Dans ma jeunesse,
je frôlais la crise de nerfs à la simple vue d’un écureuil. Trop de vert me
rendait agressive, et je ne passais jamais plus de deux jours d’affilée hors
d’une capitale.
Depuis, j’ai vécu
deux ans en apnée.
Enfin, à la campagne. Et pas n'importe laquelle.
Cet accident de
parcours m’a permis de dresser une liste d’accomplissements dont je ne
suis pas peu fière.
1. Je cause le
chien. Les bestioles à poil sont mes amies.
2. Le gazon ne
déclenche plus chez moi de crises d’urticaire aigüe.
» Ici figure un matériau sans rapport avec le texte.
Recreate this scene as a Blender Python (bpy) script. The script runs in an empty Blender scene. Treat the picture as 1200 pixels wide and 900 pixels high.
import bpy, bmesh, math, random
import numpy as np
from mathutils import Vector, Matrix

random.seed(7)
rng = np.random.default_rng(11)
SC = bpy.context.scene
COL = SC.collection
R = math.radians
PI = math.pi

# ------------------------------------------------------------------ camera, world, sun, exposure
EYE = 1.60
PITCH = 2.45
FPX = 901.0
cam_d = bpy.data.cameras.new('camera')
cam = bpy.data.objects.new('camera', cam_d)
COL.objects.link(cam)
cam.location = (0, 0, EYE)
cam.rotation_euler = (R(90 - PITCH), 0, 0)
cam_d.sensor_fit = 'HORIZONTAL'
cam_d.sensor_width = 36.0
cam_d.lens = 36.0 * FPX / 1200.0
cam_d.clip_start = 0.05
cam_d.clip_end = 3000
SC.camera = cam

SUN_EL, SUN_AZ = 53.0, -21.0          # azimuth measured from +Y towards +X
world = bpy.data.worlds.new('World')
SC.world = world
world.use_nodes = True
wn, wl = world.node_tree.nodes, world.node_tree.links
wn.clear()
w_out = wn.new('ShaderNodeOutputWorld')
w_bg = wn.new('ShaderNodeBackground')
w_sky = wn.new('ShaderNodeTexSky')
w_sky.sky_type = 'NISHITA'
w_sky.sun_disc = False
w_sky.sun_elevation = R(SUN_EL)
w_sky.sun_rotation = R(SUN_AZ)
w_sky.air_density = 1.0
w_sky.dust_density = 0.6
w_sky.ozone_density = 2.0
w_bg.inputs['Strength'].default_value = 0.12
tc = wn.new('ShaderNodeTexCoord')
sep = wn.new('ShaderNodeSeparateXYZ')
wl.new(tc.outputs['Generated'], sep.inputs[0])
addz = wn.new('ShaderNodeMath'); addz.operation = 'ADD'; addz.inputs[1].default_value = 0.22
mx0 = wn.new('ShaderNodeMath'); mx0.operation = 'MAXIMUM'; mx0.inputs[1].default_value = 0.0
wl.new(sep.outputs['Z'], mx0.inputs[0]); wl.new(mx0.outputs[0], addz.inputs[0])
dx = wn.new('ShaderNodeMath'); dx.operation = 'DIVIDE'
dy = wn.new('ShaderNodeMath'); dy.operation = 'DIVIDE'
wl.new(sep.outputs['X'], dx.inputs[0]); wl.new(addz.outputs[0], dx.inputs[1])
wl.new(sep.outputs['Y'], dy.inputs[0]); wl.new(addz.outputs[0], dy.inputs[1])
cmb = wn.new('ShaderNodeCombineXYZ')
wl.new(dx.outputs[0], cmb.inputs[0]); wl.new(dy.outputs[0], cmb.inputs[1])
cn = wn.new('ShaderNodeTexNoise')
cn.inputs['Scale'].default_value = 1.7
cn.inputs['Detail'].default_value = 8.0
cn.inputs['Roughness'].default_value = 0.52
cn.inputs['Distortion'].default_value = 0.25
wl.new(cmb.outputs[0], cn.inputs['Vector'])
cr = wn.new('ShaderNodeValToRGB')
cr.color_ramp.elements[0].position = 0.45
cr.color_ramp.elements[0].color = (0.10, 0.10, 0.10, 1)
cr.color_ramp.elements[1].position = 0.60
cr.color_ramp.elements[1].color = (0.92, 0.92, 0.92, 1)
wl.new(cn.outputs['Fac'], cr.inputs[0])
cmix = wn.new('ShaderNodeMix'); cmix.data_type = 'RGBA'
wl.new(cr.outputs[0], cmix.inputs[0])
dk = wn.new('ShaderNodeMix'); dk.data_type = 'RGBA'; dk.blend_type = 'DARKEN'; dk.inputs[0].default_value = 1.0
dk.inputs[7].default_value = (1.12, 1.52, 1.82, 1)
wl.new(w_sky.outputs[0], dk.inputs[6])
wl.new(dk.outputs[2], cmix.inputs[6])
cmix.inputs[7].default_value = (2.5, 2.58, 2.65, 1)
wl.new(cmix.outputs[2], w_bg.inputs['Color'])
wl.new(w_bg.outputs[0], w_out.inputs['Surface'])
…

Juste un vague sentiment de claustrophobie et
une légère nausée.
3. J’ai planté une
graine qui s’est transformée en fleur. Sous mes yeux. C’était magique.
(Enfin, la vraie
histoire, c’est que j’ai - accidentellement - planté 1000 graines dans un espace de
15 cm2. Et ce que j’ai vu pousser, ce n’est pas une fleur, mais une guerre
civile végétale où les coquelicots massacraient les marguerites pour 0,01 lux supplémentaire. Les fleurs avaient la haine de l'autre et la rage de vivre, elles
poussaient à plat et quasi à l’envers dans un enchevêtrement de malade. C’était terrible. L’hécatombe champêtre.) La vie, la mort, miracle, tragédie... c’est la même chose
au fond. Bref.
4. Je suis à
présent l’heureuse propriétaire de vêtements d’ « extérieur » - moi,
la créature d’intérieur, le chiffon humain par excellence. Des trucs cirés,
imperméables, chauds, costauds, criards, franchement laids. J’ai toute la panoplie, en rose fluo. J'ai même pas peur
de la mort.
Mais n'allez pas croire que ce fut facile. On ne s’improvise pas rat des champs quant on a passé
30 ans joyeusement encerclé de bitume. Je me suis frottée au grand air et m’y
suis piquée.
Mon enthousiasme était beau à voir aux premiers jours. J’ai jardiné, pêché, affronté des vaches belliqueuses, risqué ma vie à vélo, photographié des piafs dans tous
leur états, étoffé ma collection de coquillages, présenté mes hommages à la mer, touché un merlan de mes blanches mains, cuisiné et englouti ledit
merlan...
Je ressentais, face à ces activités étrangement saines, une terreur et un émerveillement
tout enfantins.
Mais les grands espaces accompagnés de tout ce temps qui s’étale, s'étire et
n’en finit pas ont fini par m’angoisser. Je me suis mise à voir des fantômes et j’ai développé une peur existentielle du noir.
Je frôlais
simultanément et quotidiennement l’épiphanie et la lésion cérébrale.
Mais au lieu de cohabiter avec Casper,
J’ai préféré me défaire de
mon bouseux
J’ai donc plaqué le
paysan-en-civil, que j'avais bê(a)tement suivi jusque
dans ces contrées barbares.
Je l’ai laissé à sa retraite anticipée, sa bouse vitale, son
verdoyant tombeau - j’espère qu’il trouvera la mortelle à la disposition
enthousiaste, aux joues roses et aux hanches larges qui lui portera des enfants
et une dévotion sans faille.
Pour ma part, je
tombe les grosses bottes de randonnée, les jeans usés par les griffes de chiens déchaînés et le sel marin. Je rentre à Londres, humer sa pollution et
roucouler de plaisir dans son métro bondé. Des hommes, des femmes, de toutes
les couleurs et de toutes les tailles ! Des
gras, des nains, des rougeauds, des pâles, des emphatiques, des blasés – je
troque mon ungentleman-farmer pour le monde entier.
C’est l’affaire du
siècle.
2 commentaires:
Quel bonheur de retrouver ta gouaille !
Enfin te revoilà, à croire que la nature avait mangé ta plume.